INFORMATION SUPPLIED:
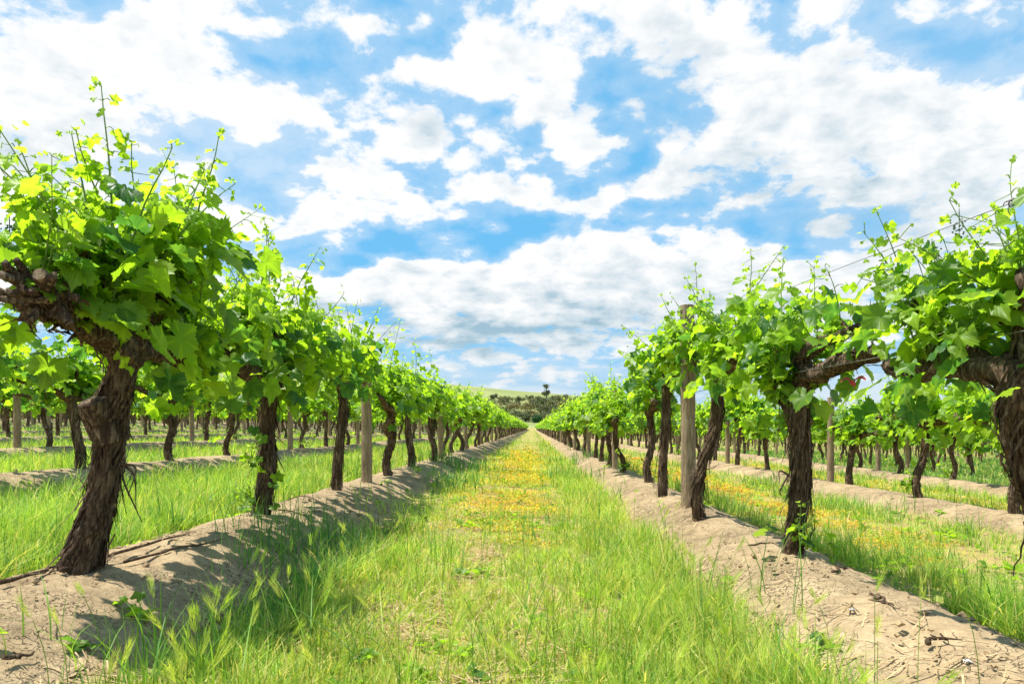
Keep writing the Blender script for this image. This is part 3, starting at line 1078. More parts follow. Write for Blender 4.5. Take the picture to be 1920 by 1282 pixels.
for (dist, k, x, y, rnd) in sorted(ind, key=lambda c: (c[1], c[3])):
    lod = 1 if dist < 13 else 2 if dist < 30 else 3
    i = int(rnd * 1000) % ROOTS[lod]
    p = PROTO[lod][i]
    c = p if (lod, i) not in used else copy_tree(p)
    used[(lod, i)] = 1
    c.location = (x, y, gz(x, y) - .04)
    c.rotation_euler = (0, 0, (0 if rnd < .5 else math.pi) + (rnd - .5) * .3)
    s = .84 + .25 * ((rnd * 37) % 1)
    c.scale = (s * (1 if (rnd * 91) % 1 < .5 else 1.06), s * 1.02, s * (.97 + .08 * ((rnd * 53) % 1)))
    n = cnt[k] = cnt.get(k, 0) + 1
    if k in (0, 1):
        no = n + (3 if k == 0 else 4)
        lab = 'grapevine, %s from the camera along the %s' % (ORD[no - 1], ROWNAME[k]) if no <= 12 else \
              'distant grapevine past the twelfth along the %s' % ROWNAME[k]
        grp = GRP[k]
    else:
        if k in (-1, 2):
            rn = ROWNAME[k]
        elif k < 0:
            rn = '%s row on the lush grass side' % ORD[-k]
        else:
            rn = '%s row on the orange-flowered side' % ORD[min(15, k - 1)]
        lim = 10 if k in (-1, 2) else 5 if abs(k) < 5 else 0
        grp = 'grapevines in the ' + rn
        if n <= lim:
            lab = 'grapevine, %s visible one in the %s' % (ORD[n - 1], rn)
        elif lim:
            lab = 'distant grapevine past the %s visible one in the %s' % (ORD[lim - 1], rn)
        else:
            lab = 'distant grapevine in the ' + rn
    tag(c, lab, 'grapevine', grp)
for l in PROTO:
    for i, p in enumerate(PROTO[l]):
        if (l, i) not in used:
            for ch in list(p.children_recursive):
                bpy.data.objects.remove(ch)
            bpy.data.objects.remove(p)

# the hundreds of vines farther off read as one mass
def gather(root):
    """vertices, faces, tints of a finished vine's wood and of its leaves, in vine space"""
    res = {}
    for o_ in root.children:
        key = 'leaf' if o_.name.startswith('foliage') else 'wood' if o_.name.startswith(('trunk', 'arm')) else None
        if not key:
            continue
        me = o_.data
        v_ = np.empty(len(me.vertices) * 3)
        me.vertices.foreach_get('co', v_)
        a_ = np.empty(len(me.vertices))
        me.attributes['tint'].data.foreach_get('value', a_)
        ft = {}
        for pl in me.polygons:
            ft.setdefault(pl.loop_total, []).append(tuple(pl.vertices))
        res.setdefault(key, []).append((v_.reshape(-1, 3), [np.array(f) for f in ft.values()], a_))
    return res


src = [gather(PROTO[3][i]) for i in range(4) if (3, i) in used]
fw, fl = MB(), MB()
for (dist, k, x, y, rnd) in rest:
    g = src[int(rnd * 997) % len(src)]
    z = gz(x, y) - .04
    s = .93 + .16 * ((rnd * 37) % 1)
    sg = 1 if rnd < .5 else -1
    keep = min(1.0, 75 / dist)
    for key, mbx in (('wood', fw), ('leaf', fl)):
        for v_, fs_, a_ in g[key]:
            vv = v_ * s * np.array([sg, sg, 1]) + [x, y, z]
            if key == 'leaf' and keep < 1:
                f = fs_[0]
                nv = len(LEAF[3][0])
                nt = len(LEAF[3][1][0])
                ids = np.arange(len(v_) // nv)
                sel = ids[rng.random(len(ids)) < keep]
                if len(sel) == 0:
                    continue
                blk = vv.reshape(-1, nv, 3)[sel]
                cen = blk.mean(1, keepdims=True)
                blk = cen + (blk - cen) * min(2.2, keep ** -.5)
                ff = LEAF[3][1][0]
                mbx.add(blk.reshape(-1, 3), [(ff[None] + (np.arange(len(sel)) * nv)[:, None, None]).reshape(-1, 3)], np.repeat(a_.reshape(-1, nv)[sel, 0], nv))
            else:
                mbx.add(vv, fs_, a_)
far = empty('distant_vines', (0, 0, 0))
tag(far, 'mass of far grapevines filling the rows towards the hill', 'vineyard', kind='stuff')
tag(fl.build('foliage', M['leaf'], far), kind='stuff')
tag(fw.build('trunks', M['bark'], far), kind='stuff')

# ------------------------------------------------------------------ posts
def make_post(loc, h, r, seed, lean=(0, 0), cap=False):
    root = empty('trellis_post', loc)
    mb = MB()
    rgp = np.random.default_rng(seed)
    tube(mb, [(0, 0, -.1), (lean[0] * .3, lean[1] * .3, h * .4), (lean[0], lean[1], h - .012), (lean[0], lean[1], h)],
         [r * 1.05, r * 1.02, r * .98, r * .9], 28, 60, .10, seed * 2.1, 0, True, 4.0, .05)
    for q_ in range(2):     # knots
        a = rgp.uniform(0, 6.28)
        zc = rgp.uniform(.3, .8) * h
        f = zc / h
        d = np.array([math.cos(a), math.sin(a), 0])
        c0_ = np.array([lean[0] * f, lean[1] * f, zc])
        tube(mb, [c0_ + d * r * .8, c0_ + d * r * 1.10], [.016, .011], 10, 4)
    mb.build('shaft', M['wood'], root)
    wr = MB()
    for zc in (h - .12, h * .62):
        f = zc / h
        th = np.linspace(0, 4 * np.pi, 40)
        pts = np.stack([lean[0] * f + (r * 1.03) * np.cos(th), lean[1] * f + (r * 1.03) * np.sin(th), zc + .012 * th / 6.28], -1)
        tube(wr, pts, [.0025, .0025], 5, 60)
    wr.build('wire_wrap', M['wire'], root)
    return root


pl = []
POSTS = {0: [7.3, 13.2, 18.8], 1: [6.2, 11.8, 17.3], -1: [8.56, 14.3], 2: [10.9], -2: [11.2, 16.9], 3: [10.4, 15.97], 4: [15.0, 20.6], -3: [16.5]}
for k in range(-12, 11):
    base = list(POSTS.get(k, [12 + (k * 2.7) % 5.6]))
    while base[-1] < (200 if k in (0, 1) else 60):
        base.append(base[-1] + 5.6)
    for y in base:
        x = row_x(k)
        if -.80 * y < x < .76 * y:
            pl.append((k, x, y))
pl.sort(key=lambda p: (p[0], p[2]))
protoP = []
pc = {}
for (k, x, y) in pl:
    n = pc[k] = pc.get(k, 0) + 1
    z = gz(x, y)
    if (k, n) == (1, 1):
        b = img(1291, 950, y)
        o_ = make_post((b[0], y, z), 1.76, .064, 3, (-.012, 0))
        lab = 'tall weathered wooden post with its top clear of the leaves on the sunlit mound'
    elif (k, n) == (0, 1):
        b = img(688, 906, y)
        o_ = make_post((b[0], y, z), 1.42, .054, 4, (-.01, 0))
        lab = 'bare grey wooden post on the shadow-dappled mound, its top hidden in leaves'
    else:
        if len(protoP) < 3:
            o_ = make_post((0, 0, 0), [1.3, 1.36, 1.26][len(protoP)], .052, 10 + len(protoP), (random.uniform(-.02, .02), random.uniform(-.02, .02)))
            protoP.append(o_)
        else:
            o_ = copy_tree(protoP[(n + k) % 3])
        o_.location = (x + random.uniform(-.05, .05), y, z)
        o_.rotation_euler = (0, 0, random.uniform(0, 6))
        rn = ROWNAME.get(k) or ('%s row on the lush grass side' % ORD[-k] if k < 0 else '%s row on the orange-flowered side' % ORD[k - 1])
        lim = 5 if k in (0, 1) else 3
        lab = ('wooden post, %s from the camera in the %s' % (ORD[n - 1], rn)) if n <= lim else 'distant wooden post past the %s one in the %s' % (ORD[lim - 1], rn)
    tag(o_, lab, 'post', 'trellis posts along the vine rows')

# ------------------------------------------------------------------ wires and ties
def wire(name_label, pts, r=.0022, knots=()):
    root = empty('trellis_wire', tuple(pts[0]))
    p0 = np.array(pts[0])
    mb = MB()
    tube(mb, [np.array(p) - p0 for p in pts], [r, r], 6, 60)
    mb.build('strand', M['wire'], root)
    for kp in knots:
        kb = MB()
        rgk = np.random.default_rng(2)
        c = np.array(kp) - p0
        for q_ in range(5):
            th = np.linspace(0, 5, 14) + rgk.uniform(0, 6)
            tube(kb, np.stack([.010 * np.cos(th) + rgk.normal(0, .002), np.linspace(-.015, .015, 14), .010 * np.sin(th)], -1) + c, [.002, .0015], 5, 16)
        tube(kb, [c, c + [-.01, .0, -.02], c + [.005, .01, -.035]], [.002, .0015], 5, 8)
        kb.build('wire_knot', M['wire'], root)
    tag(root, name_label, 'wire', 'trellis wires')
    return root


pw = img(1290, 608, 6.2)
wire('thin foliage wire with a knot, running down from the tall wooden post against the sky',
     [pw, img(1440, 555, 4.25), img(1600, 493, 3.12), img(1890, 383, 2.1), img(2500, 150, 1.25)], .0014,
     [img(1896, 381, 2.085)])
wire('low cordon wire of the row on the sunlit mound',
     [(row_x(1), 1.2, gz(row_x(1), 1.2) + 1.0), (row_x(1), 6.2, gz(row_x(1), 6.2) + 1.04), (row_x(1), 11.8, gz(row_x(1), 11.8) + 1.0)])
wire('low cordon wire of the row on the shadow-dappled mound',
     [(row_x(0), 1.5, gz(row_x(0), 1.5) + 1.02), (row_x(0), 7.3, gz(row_x(0), 7.3) + 1.0), (row_x(0), 13.2, gz(row_x(0), 13.2) + 1.0)])
wire('cordon wire of the row across the lush grass strip', [(row_x(-1), 3.0, gz(row_x(-1), 3.0) + 1.0), (row_x(-1), 8.56, gz(row_x(-1), 8.56) + 1.0), (row_x(-1), 14.3, gz(row_x(-1), 14.3) + 1.0)])

rib = MB()
rc = img(1598, 718, 3.12)
for e, wd in (((-.045, .02, .006), .006), ((.05, -.02, .012), .006), ((-.022, .0, -.055), .005), ((.012, .01, -.028), .005)):
    e = np.array(e)
    t5 = np.linspace(0, 1, 8)[:, None]
    ln = t5 * e + np.array([0, 0, .02]) * np.sin(t5 * 3.0)
    w_ = np.array([0, .35, .9]) * wd
    vs = np.stack([ln - w_, ln + w_ + [.004, 0, 0]], 1).reshape(-1, 3)
    rib.add(vs, np.array([[2 * a, 2 * a + 1, 2 * a + 3, 2 * a + 2] for a in range(7)]))
th = np.linspace(0, 2 * np.pi, 20)
tube(rib, [(-.012, 0, .008), (0, -.004, 0), (.012, 0, -.008)], [.006, .010, .006], 8, 8, .3, 2.0)
ro = rib.build('ribbon', M['ribbon'])
ro.location = tuple(rc)
tag(ro, 'red ribbon tied round a vine arm between the two near vines of the sunlit mound', 'ribbon')

# ------------------------------------------------------------------ litter on the mounds
def lump(name, loc, size, mat, seed, label, cat, sq=(1, 1, .6)):
    rgl = np.random.default_rng(seed)
    n_, m_ = 10, 14
    ph = np.linspace(0, np.pi, n_)
    th = np.linspace(0, 2 * np.pi, m_, endpoint=False)
    PH, TH = np.meshgrid(ph, th, indexing='ij')
    d = np.stack([np.sin(PH) * np.cos(TH), np.sin(PH) * np.sin(TH), np.cos(PH)], -1)
    rr = 1 + .5 * pn(d[..., 0] * 1.7 + seed, d[..., 1] * 1.7, d[..., 2] * 1.7) + .25 * pn(d[..., 0] * 5 + seed, d[..., 1] * 5, d[..., 2] * 5)
    v_ = (d * rr[..., None] * size * np.array(sq)).reshape(-1, 3)
    i_ = np.arange(n_ - 1)[:, None] * m_
    j_ = np.arange(m_)[None]
    q_ = np.stack([i_ + j_, i_ + m_ + j_, i_ + m_ + (j_ + 1) % m_, i_ + (j_ + 1) % m_], -1).reshape(-1, 4)
    mbx = MB()
    mbx.add(v_, q_)
    o_ = mbx.build(name, mat)
    o_.location = loc
    return tag(o_, label, cat)


def on_ground(px, py):
    """where the sight line through a photograph pixel meets the ground"""
    Y = np.linspace(1.2, 40, 4000)
    X = (px - VX) / F * Y
    Zr = CAM_Z - (py - VY) / F * Y
    k_ = np.argmax(Zr < ground_z(X, Y))
    return float(X[k_]), float(Y[k_])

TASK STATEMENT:
Pictures are excluded; extract exactly the lines from the start of the data through the line that holds "bpy.data.objects.remove(p)", both ends included.

TASK SOLUTION:
Keep writing the Blender script for this image. This is part 3, starting at line 1078. More parts follow. Write for Blender 4.5. Take the picture to be 1920 by 1282 pixels.
for (dist, k, x, y, rnd) in sorted(ind, key=lambda c: (c[1], c[3])):
    lod = 1 if dist < 13 else 2 if dist < 30 else 3
    i = int(rnd * 1000) % ROOTS[lod]
    p = PROTO[lod][i]
    c = p if (lod, i) not in used else copy_tree(p)
    used[(lod, i)] = 1
    c.location = (x, y, gz(x, y) - .04)
    c.rotation_euler = (0, 0, (0 if rnd < .5 else math.pi) + (rnd - .5) * .3)
    s = .84 + .25 * ((rnd * 37) % 1)
    c.scale = (s * (1 if (rnd * 91) % 1 < .5 else 1.06), s * 1.02, s * (.97 + .08 * ((rnd * 53) % 1)))
    n = cnt[k] = cnt.get(k, 0) + 1
    if k in (0, 1):
        no = n + (3 if k == 0 else 4)
        lab = 'grapevine, %s from the camera along the %s' % (ORD[no - 1], ROWNAME[k]) if no <= 12 else \
              'distant grapevine past the twelfth along the %s' % ROWNAME[k]
        grp = GRP[k]
    else:
        if k in (-1, 2):
            rn = ROWNAME[k]
        elif k < 0:
            rn = '%s row on the lush grass side' % ORD[-k]
        else:
            rn = '%s row on the orange-flowered side' % ORD[min(15, k - 1)]
        lim = 10 if k in (-1, 2) else 5 if abs(k) < 5 else 0
        grp = 'grapevines in the ' + rn
        if n <= lim:
            lab = 'grapevine, %s visible one in the %s' % (ORD[n - 1], rn)
        elif lim:
            lab = 'distant grapevine past the %s visible one in the %s' % (ORD[lim - 1], rn)
        else:
            lab = 'distant grapevine in the ' + rn
    tag(c, lab, 'grapevine', grp)
for l in PROTO:
    for i, p in enumerate(PROTO[l]):
        if (l, i) not in used:
            for ch in list(p.children_recursive):
                bpy.data.objects.remove(ch)
            bpy.data.objects.remove(p)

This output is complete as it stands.